GIVEN INFORMATION:

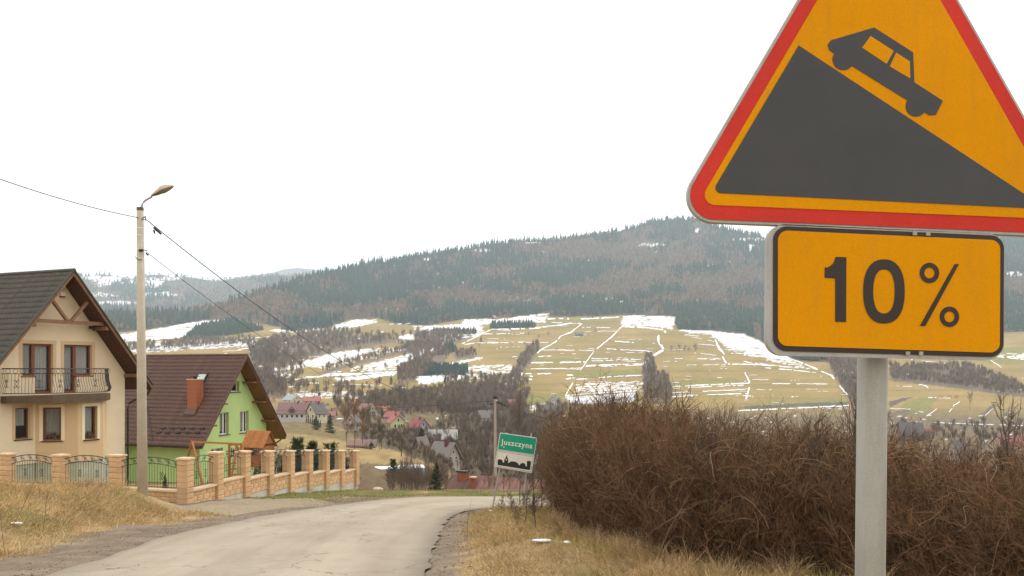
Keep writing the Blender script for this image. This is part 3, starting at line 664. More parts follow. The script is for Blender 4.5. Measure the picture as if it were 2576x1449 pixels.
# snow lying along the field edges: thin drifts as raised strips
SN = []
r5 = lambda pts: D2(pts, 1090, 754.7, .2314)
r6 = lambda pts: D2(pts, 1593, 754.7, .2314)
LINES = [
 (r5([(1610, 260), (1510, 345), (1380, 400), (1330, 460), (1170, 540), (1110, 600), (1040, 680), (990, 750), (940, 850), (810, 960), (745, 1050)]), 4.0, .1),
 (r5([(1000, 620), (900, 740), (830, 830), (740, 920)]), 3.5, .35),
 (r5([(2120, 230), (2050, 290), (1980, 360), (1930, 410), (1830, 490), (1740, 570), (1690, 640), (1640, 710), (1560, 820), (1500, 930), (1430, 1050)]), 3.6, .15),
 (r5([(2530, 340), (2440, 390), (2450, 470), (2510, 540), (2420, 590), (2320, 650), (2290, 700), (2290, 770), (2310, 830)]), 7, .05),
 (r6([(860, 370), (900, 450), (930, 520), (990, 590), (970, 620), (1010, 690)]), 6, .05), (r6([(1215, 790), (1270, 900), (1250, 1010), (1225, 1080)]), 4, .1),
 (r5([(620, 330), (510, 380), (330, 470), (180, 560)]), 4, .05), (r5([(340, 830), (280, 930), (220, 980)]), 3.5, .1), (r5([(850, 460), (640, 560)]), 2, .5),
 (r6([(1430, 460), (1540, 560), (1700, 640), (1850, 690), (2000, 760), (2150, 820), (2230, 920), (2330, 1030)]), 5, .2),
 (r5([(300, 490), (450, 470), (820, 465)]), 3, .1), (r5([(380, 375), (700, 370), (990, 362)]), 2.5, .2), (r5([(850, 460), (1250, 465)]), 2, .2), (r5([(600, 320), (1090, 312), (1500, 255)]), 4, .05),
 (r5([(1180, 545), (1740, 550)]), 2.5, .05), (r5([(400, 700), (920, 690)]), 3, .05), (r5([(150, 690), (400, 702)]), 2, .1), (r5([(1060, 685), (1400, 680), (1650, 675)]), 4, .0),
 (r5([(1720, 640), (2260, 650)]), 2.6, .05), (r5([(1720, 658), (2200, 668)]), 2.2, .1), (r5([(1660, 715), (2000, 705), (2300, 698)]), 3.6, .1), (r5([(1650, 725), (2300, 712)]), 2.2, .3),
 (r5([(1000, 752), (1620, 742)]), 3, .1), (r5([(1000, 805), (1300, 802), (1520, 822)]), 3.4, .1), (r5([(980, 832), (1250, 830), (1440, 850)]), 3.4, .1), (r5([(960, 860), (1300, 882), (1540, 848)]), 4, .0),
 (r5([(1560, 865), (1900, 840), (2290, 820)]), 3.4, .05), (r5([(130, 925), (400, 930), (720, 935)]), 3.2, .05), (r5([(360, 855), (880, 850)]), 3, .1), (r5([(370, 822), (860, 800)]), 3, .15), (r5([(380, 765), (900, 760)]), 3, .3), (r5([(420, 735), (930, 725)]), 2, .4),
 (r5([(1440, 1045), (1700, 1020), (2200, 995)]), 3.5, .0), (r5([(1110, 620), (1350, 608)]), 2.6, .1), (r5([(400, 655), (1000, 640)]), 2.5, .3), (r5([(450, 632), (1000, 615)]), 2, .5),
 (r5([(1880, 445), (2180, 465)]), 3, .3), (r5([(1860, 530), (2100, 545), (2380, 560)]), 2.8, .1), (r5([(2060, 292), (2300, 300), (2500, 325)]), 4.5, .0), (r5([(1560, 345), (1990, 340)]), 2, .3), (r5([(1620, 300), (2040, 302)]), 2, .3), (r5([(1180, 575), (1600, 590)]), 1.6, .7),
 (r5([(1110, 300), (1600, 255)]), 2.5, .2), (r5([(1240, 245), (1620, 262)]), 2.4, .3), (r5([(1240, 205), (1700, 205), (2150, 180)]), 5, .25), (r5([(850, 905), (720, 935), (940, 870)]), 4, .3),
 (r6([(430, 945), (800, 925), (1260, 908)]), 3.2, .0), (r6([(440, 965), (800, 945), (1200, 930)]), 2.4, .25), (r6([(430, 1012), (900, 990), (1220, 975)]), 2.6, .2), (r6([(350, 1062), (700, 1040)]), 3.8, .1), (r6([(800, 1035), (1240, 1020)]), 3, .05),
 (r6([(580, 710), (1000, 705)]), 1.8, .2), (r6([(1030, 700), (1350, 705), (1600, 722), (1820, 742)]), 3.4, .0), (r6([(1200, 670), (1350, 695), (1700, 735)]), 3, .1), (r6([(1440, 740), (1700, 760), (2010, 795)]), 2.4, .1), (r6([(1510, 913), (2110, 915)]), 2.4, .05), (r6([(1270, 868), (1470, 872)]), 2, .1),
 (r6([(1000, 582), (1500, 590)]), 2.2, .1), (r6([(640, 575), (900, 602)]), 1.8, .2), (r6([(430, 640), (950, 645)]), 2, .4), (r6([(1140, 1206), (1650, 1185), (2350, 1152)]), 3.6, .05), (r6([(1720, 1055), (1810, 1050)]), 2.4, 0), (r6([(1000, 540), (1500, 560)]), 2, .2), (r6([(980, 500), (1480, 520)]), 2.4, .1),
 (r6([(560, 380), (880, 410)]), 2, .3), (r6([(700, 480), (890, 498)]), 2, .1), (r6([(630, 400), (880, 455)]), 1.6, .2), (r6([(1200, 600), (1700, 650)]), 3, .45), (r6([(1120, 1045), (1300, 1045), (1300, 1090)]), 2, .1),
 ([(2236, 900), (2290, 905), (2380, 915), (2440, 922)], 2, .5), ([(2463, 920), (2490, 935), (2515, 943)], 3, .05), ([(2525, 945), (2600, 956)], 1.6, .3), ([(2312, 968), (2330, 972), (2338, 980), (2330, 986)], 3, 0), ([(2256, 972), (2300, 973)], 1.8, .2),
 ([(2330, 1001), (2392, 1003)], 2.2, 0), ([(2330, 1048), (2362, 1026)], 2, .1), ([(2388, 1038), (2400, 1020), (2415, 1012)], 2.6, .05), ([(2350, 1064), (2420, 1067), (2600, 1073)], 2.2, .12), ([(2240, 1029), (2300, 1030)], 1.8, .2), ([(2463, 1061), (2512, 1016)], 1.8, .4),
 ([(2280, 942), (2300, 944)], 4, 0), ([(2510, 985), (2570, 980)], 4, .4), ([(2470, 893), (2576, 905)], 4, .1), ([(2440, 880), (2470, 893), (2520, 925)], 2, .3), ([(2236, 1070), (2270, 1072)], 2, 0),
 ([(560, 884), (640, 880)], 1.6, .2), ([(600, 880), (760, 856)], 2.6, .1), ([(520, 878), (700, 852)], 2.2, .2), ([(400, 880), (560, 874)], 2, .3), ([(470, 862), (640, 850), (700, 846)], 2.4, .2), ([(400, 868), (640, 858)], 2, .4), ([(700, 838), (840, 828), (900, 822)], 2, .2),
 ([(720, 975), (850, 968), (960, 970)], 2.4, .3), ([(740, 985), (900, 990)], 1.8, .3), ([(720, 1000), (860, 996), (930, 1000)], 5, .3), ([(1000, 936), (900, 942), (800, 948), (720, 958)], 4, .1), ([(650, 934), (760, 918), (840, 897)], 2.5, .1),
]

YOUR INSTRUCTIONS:
From the listing, extract all text exactly as given and drop any picture.

IN RESPONSE:
Keep writing the Blender script for this image. This is part 3, starting at line 664. More parts follow. The script is for Blender 4.5. Measure the picture as if it were 2576x1449 pixels.
# snow lying along the field edges: thin drifts as raised strips
SN = []
r5 = lambda pts: D2(pts, 1090, 754.7, .2314)
r6 = lambda pts: D2(pts, 1593, 754.7, .2314)
LINES = [
 (r5([(1610, 260), (1510, 345), (1380, 400), (1330, 460), (1170, 540), (1110, 600), (1040, 680), (990, 750), (940, 850), (810, 960), (745, 1050)]), 4.0, .1),
 (r5([(1000, 620), (900, 740), (830, 830), (740, 920)]), 3.5, .35),
 (r5([(2120, 230), (2050, 290), (1980, 360), (1930, 410), (1830, 490), (1740, 570), (1690, 640), (1640, 710), (1560, 820), (1500, 930), (1430, 1050)]), 3.6, .15),
 (r5([(2530, 340), (2440, 390), (2450, 470), (2510, 540), (2420, 590), (2320, 650), (2290, 700), (2290, 770), (2310, 830)]), 7, .05),
 (r6([(860, 370), (900, 450), (930, 520), (990, 590), (970, 620), (1010, 690)]), 6, .05), (r6([(1215, 790), (1270, 900), (1250, 1010), (1225, 1080)]), 4, .1),
 (r5([(620, 330), (510, 380), (330, 470), (180, 560)]), 4, .05), (r5([(340, 830), (280, 930), (220, 980)]), 3.5, .1), (r5([(850, 460), (640, 560)]), 2, .5),
 (r6([(1430, 460), (1540, 560), (1700, 640), (1850, 690), (2000, 760), (2150, 820), (2230, 920), (2330, 1030)]), 5, .2),
 (r5([(300, 490), (450, 470), (820, 465)]), 3, .1), (r5([(380, 375), (700, 370), (990, 362)]), 2.5, .2), (r5([(850, 460), (1250, 465)]), 2, .2), (r5([(600, 320), (1090, 312), (1500, 255)]), 4, .05),
 (r5([(1180, 545), (1740, 550)]), 2.5, .05), (r5([(400, 700), (920, 690)]), 3, .05), (r5([(150, 690), (400, 702)]), 2, .1), (r5([(1060, 685), (1400, 680), (1650, 675)]), 4, .0),
 (r5([(1720, 640), (2260, 650)]), 2.6, .05), (r5([(1720, 658), (2200, 668)]), 2.2, .1), (r5([(1660, 715), (2000, 705), (2300, 698)]), 3.6, .1), (r5([(1650, 725), (2300, 712)]), 2.2, .3),
 (r5([(1000, 752), (1620, 742)]), 3, .1), (r5([(1000, 805), (1300, 802), (1520, 822)]), 3.4, .1), (r5([(980, 832), (1250, 830), (1440, 850)]), 3.4, .1), (r5([(960, 860), (1300, 882), (1540, 848)]), 4, .0),
 (r5([(1560, 865), (1900, 840), (2290, 820)]), 3.4, .05), (r5([(130, 925), (400, 930), (720, 935)]), 3.2, .05), (r5([(360, 855), (880, 850)]), 3, .1), (r5([(370, 822), (860, 800)]), 3, .15), (r5([(380, 765), (900, 760)]), 3, .3), (r5([(420, 735), (930, 725)]), 2, .4),
 (r5([(1440, 1045), (1700, 1020), (2200, 995)]), 3.5, .0), (r5([(1110, 620), (1350, 608)]), 2.6, .1), (r5([(400, 655), (1000, 640)]), 2.5, .3), (r5([(450, 632), (1000, 615)]), 2, .5),
 (r5([(1880, 445), (2180, 465)]), 3, .3), (r5([(1860, 530), (2100, 545), (2380, 560)]), 2.8, .1), (r5([(2060, 292), (2300, 300), (2500, 325)]), 4.5, .0), (r5([(1560, 345), (1990, 340)]), 2, .3), (r5([(1620, 300), (2040, 302)]), 2, .3), (r5([(1180, 575), (1600, 590)]), 1.6, .7),
 (r5([(1110, 300), (1600, 255)]), 2.5, .2), (r5([(1240, 245), (1620, 262)]), 2.4, .3), (r5([(1240, 205), (1700, 205), (2150, 180)]), 5, .25), (r5([(850, 905), (720, 935), (940, 870)]), 4, .3),
 (r6([(430, 945), (800, 925), (1260, 908)]), 3.2, .0), (r6([(440, 965), (800, 945), (1200, 930)]), 2.4, .25), (r6([(430, 1012), (900, 990), (1220, 975)]), 2.6, .2), (r6([(350, 1062), (700, 1040)]), 3.8, .1), (r6([(800, 1035), (1240, 1020)]), 3, .05),
 (r6([(580, 710), (1000, 705)]), 1.8, .2), (r6([(1030, 700), (1350, 705), (1600, 722), (1820, 742)]), 3.4, .0), (r6([(1200, 670), (1350, 695), (1700, 735)]), 3, .1), (r6([(1440, 740), (1700, 760), (2010, 795)]), 2.4, .1), (r6([(1510, 913), (2110, 915)]), 2.4, .05), (r6([(1270, 868), (1470, 872)]), 2, .1),
 (r6([(1000, 582), (1500, 590)]), 2.2, .1), (r6([(640, 575), (900, 602)]), 1.8, .2), (r6([(430, 640), (950, 645)]), 2, .4), (r6([(1140, 1206), (1650, 1185), (2350, 1152)]), 3.6, .05), (r6([(1720, 1055), (1810, 1050)]), 2.4, 0), (r6([(1000, 540), (1500, 560)]), 2, .2), (r6([(980, 500), (1480, 520)]), 2.4, .1),
 (r6([(560, 380), (880, 410)]), 2, .3), (r6([(700, 480), (890, 498)]), 2, .1), (r6([(630, 400), (880, 455)]), 1.6, .2), (r6([(1200, 600), (1700, 650)]), 3, .45), (r6([(1120, 1045), (1300, 1045), (1300, 1090)]), 2, .1),
 ([(2236, 900), (2290, 905), (2380, 915), (2440, 922)], 2, .5), ([(2463, 920), (2490, 935), (2515, 943)], 3, .05), ([(2525, 945), (2600, 956)], 1.6, .3), ([(2312, 968), (2330, 972), (2338, 980), (2330, 986)], 3, 0), ([(2256, 972), (2300, 973)], 1.8, .2),
 ([(2330, 1001), (2392, 1003)], 2.2, 0), ([(2330, 1048), (2362, 1026)], 2, .1), ([(2388, 1038), (2400, 1020), (2415, 1012)], 2.6, .05), ([(2350, 1064), (2420, 1067), (2600, 1073)], 2.2, .12), ([(2240, 1029), (2300, 1030)], 1.8, .2), ([(2463, 1061), (2512, 1016)], 1.8, .4),
 ([(2280, 942), (2300, 944)], 4, 0), ([(2510, 985), (2570, 980)], 4, .4), ([(2470, 893), (2576, 905)], 4, .1), ([(2440, 880), (2470, 893), (2520, 925)], 2, .3), ([(2236, 1070), (2270, 1072)], 2, 0),
 ([(560, 884), (640, 880)], 1.6, .2), ([(600, 880), (760, 856)], 2.6, .1), ([(520, 878), (700, 852)], 2.2, .2), ([(400, 880), (560, 874)], 2, .3), ([(470, 862), (640, 850), (700, 846)], 2.4, .2), ([(400, 868), (640, 858)], 2, .4), ([(700, 838), (840, 828), (900, 822)], 2, .2),
 ([(720, 975), (850, 968), (960, 970)], 2.4, .3), ([(740, 985), (900, 990)], 1.8, .3), ([(720, 1000), (860, 996), (930, 1000)], 5, .3), ([(1000, 936), (900, 942), (800, 948), (720, 958)], 4, .1), ([(650, 934), (760, 918), (840, 897)], 2.5, .1),
]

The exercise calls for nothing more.